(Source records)

____

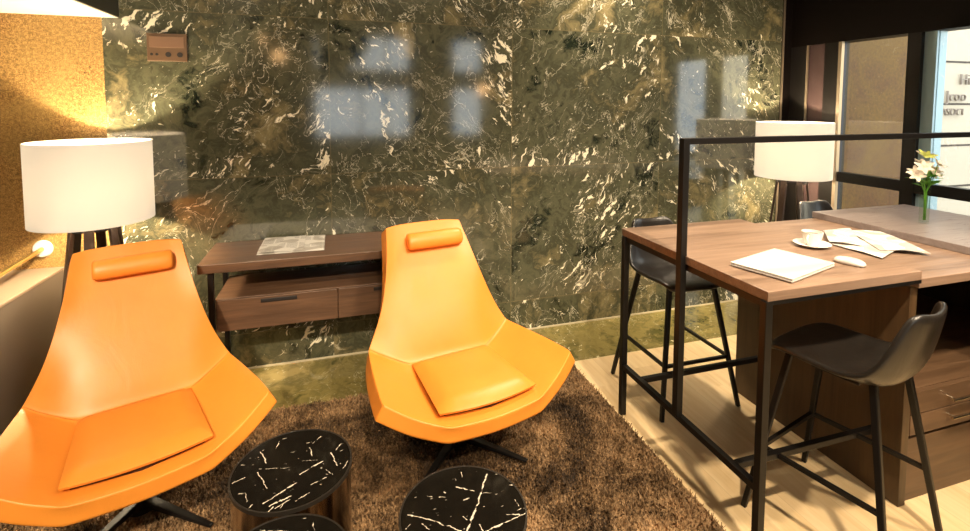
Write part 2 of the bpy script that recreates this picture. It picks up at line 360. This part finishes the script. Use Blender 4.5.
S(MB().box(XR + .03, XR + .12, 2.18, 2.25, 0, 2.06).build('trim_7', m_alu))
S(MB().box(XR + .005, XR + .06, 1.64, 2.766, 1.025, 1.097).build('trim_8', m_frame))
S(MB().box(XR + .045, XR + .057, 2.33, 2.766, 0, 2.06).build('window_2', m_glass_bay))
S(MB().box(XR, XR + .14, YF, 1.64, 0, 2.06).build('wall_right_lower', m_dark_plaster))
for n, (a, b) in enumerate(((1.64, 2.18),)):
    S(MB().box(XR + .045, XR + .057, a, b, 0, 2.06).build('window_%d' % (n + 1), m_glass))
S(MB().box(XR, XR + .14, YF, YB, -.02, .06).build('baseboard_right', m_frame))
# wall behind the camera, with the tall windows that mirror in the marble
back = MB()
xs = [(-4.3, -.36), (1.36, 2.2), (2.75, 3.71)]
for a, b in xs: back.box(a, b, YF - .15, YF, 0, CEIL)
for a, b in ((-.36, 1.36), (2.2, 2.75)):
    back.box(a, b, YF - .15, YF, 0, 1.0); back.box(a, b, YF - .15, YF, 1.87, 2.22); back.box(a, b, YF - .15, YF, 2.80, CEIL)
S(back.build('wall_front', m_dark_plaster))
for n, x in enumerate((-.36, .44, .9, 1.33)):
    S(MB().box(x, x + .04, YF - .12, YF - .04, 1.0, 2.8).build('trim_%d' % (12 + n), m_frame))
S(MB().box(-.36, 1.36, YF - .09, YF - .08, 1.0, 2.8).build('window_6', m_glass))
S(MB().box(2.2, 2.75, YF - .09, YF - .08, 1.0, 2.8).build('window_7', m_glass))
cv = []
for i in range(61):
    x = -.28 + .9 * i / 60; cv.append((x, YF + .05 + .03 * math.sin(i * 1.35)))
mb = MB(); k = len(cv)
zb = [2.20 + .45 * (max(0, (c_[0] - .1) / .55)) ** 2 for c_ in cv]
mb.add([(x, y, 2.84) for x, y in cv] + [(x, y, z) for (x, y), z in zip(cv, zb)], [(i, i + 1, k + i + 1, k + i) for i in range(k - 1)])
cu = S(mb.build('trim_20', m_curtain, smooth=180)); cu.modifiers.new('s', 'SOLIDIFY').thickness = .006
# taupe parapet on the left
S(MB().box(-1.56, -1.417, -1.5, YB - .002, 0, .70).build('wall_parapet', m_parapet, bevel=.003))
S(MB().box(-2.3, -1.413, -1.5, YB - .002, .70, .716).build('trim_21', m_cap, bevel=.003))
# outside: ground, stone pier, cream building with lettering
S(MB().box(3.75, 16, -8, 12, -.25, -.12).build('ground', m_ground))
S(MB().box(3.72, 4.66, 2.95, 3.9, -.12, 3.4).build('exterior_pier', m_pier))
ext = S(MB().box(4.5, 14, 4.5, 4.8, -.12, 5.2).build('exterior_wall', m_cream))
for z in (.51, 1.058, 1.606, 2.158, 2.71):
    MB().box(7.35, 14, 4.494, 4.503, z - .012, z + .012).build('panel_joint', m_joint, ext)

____

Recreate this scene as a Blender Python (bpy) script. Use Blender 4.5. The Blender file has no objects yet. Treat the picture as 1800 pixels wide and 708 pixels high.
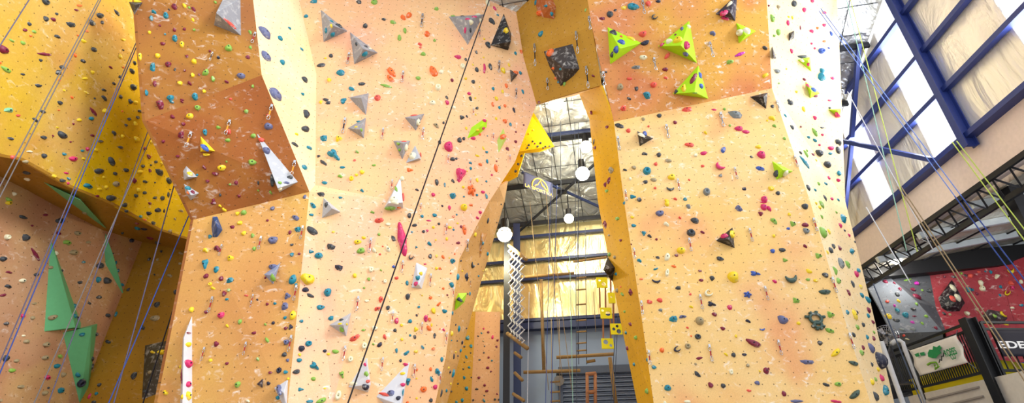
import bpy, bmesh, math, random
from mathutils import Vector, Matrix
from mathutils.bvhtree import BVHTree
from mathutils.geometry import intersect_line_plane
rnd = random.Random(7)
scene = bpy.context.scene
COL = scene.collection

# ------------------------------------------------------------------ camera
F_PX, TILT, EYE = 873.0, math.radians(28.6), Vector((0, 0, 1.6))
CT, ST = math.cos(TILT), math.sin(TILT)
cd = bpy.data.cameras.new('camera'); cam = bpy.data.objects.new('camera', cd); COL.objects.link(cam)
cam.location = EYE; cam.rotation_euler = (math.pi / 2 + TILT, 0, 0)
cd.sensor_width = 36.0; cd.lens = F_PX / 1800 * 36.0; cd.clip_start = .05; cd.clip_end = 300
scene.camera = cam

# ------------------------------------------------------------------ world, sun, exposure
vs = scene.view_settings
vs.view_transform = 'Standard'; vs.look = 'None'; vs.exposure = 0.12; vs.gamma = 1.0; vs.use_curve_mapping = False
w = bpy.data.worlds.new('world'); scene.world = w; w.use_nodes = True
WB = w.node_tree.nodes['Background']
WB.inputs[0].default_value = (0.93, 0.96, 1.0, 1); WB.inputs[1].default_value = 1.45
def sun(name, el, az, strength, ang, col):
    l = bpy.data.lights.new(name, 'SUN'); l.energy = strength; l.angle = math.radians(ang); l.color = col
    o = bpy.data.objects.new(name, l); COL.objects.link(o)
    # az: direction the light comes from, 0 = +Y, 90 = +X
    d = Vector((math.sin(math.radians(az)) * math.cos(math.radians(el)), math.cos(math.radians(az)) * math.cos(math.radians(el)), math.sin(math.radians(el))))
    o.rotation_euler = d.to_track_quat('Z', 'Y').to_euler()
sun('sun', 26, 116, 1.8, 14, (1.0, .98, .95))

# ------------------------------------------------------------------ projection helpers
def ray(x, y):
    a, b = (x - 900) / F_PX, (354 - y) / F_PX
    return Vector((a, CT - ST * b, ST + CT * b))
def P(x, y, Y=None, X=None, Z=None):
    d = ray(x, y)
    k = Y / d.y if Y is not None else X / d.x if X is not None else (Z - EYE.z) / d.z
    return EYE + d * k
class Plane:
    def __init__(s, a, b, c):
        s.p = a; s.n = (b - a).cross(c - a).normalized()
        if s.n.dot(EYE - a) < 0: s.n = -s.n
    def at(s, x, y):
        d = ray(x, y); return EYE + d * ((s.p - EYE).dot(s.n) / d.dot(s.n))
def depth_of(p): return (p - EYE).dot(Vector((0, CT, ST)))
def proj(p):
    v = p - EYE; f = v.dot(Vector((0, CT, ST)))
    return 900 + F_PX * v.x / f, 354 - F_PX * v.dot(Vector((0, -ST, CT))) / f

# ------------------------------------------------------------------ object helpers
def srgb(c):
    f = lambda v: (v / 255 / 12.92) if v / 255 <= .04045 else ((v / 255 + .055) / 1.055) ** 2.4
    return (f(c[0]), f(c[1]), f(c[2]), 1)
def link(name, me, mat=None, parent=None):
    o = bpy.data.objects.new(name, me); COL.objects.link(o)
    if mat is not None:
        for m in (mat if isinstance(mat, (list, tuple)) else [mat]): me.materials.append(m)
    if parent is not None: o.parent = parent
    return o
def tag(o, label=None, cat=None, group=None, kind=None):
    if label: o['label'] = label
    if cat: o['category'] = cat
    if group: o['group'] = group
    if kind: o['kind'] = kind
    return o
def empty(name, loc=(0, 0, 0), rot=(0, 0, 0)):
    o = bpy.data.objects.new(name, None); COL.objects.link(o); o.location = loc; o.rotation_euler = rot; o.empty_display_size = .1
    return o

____

- [EXERCISE AIM] Keep to the lines above from the line with "Recreate this scene" to the line with "COL = scene.collection", and set down exactly those, inclusive, with nothing else and every picture left out.

- [ANSWER FOR THE TASK]
Recreate this scene as a Blender Python (bpy) script. Use Blender 4.5. The Blender file has no objects yet. Treat the picture as 1800 pixels wide and 708 pixels high.
import bpy, bmesh, math, random
from mathutils import Vector, Matrix
from mathutils.bvhtree import BVHTree
from mathutils.geometry import intersect_line_plane
rnd = random.Random(7)
scene = bpy.context.scene
COL = scene.collection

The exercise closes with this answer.